Washington state educational officials axed controversial 5th grade assignment suggesting that the Palestinians’ one-sided narrative was a helpful “contemporary connection” for understanding the struggles of Native Americans.

Earlier in July, the state’s Office of Superintendent of Public Instruction (OSPI) removed the assignment from the mandatory curriculum, calling it a “clear example of implicit bias” concerning the Israeli-Palestinian conflict.

Members of Native American tribes also protested the assignment and worked with Jewish activists for its removal.

“Students will create a Timeline of Events that lead up to either the Indian or American Fight for Independence,” the curriculum stated.

“If you plan to make contemporary connections, the Israeli-Palestinian conflict would work. Why do the Palestinians want to be free from Israeli dominance? Have their sacred homelands returned to them?” it added.

The overall “learning goal” stated: “Students compare the similarities between the struggles for Independence of the Indian Nations, the US Colonies, and (if the teacher chooses) another contemporary struggle, such as the Israeli-Palestinian Conflict.”

The problematic assignment was brought to the attention of the state’s Superintendent of Public Instruction, Chris Reykdal during a live radio interview. Confronted by Seattle radio personality Jason Rantz, Reykdal edited the assignment out of a document during the show.

State education officials promised that the program of Native American studies “will soon be placed on a regular review cycle, where members of the Washington State Native Education Advisory Committee will review the curriculum at regular intervals to ensure the lessons are still relevant and culturally responsive, and make changes as necessary.”

Reykdal told Rantz the assignment was posted online about a decade ago by a contractor who wrote lesson plans for the superintendent’s office. Reydal added that he didn’t know how many teachers used the lesson.
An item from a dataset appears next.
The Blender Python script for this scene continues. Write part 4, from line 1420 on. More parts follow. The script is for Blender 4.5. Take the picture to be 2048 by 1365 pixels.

Another well-known Seattle radio personality, Michael Medved, debunked the curriculum’s spurious comparisons.

“European settlers in the New World had no historic connection, of any kind, of the land they came to occupy. Massachusetts was the not ancient homeland of the Pilgrims, nor had Europeans ever inhabited that part of the world,” Medved told Rantz.

“For the Jews who began the modern Zionist movement, they were returning to the only homeland they had ever claimed. The only time that the land of Israel ever constituted an independent commonwealth or kingdom, it was Jewish — from 1,100 BC to 70 AD, and then again from 1948 to the present. Despite exiles and persecutions, Jewish communities also flourished in the region — with Jews the plurality of Jerusalem’s population as early as 1850.”

“The majority of Palestinians at the time of Israeli independence were new arrivals — close to 60 percent had immigrated to the land after the upsurge in economic activity and population after the Zionist settlement had begun,” Medved added.

“Until the establishment of the Palestine Liberation Organization in 1965, the idea of a ‘Palestinian identity,’ distinct from the Arab identity already represented by 22 independent nation states, had never been claimed. That’s why Palestinians never complained when the West Bank was part of Jordan (1948 to 1967) and Gaza was part of Egypt.”

The curriculum fits in with an analytical framework that Palestinian and left-wing activists call “intersectionality.” It seeks to examine how gender, race, social class and other individual characteristics “intersect” or overlap with each other, especially in terms of their relationship to power and oppression.

By invoking intersectionality to make spurious comparisons, Palestinian supporters have managed to insert their agenda into movements such as The Women’s March and Black Lives Matter.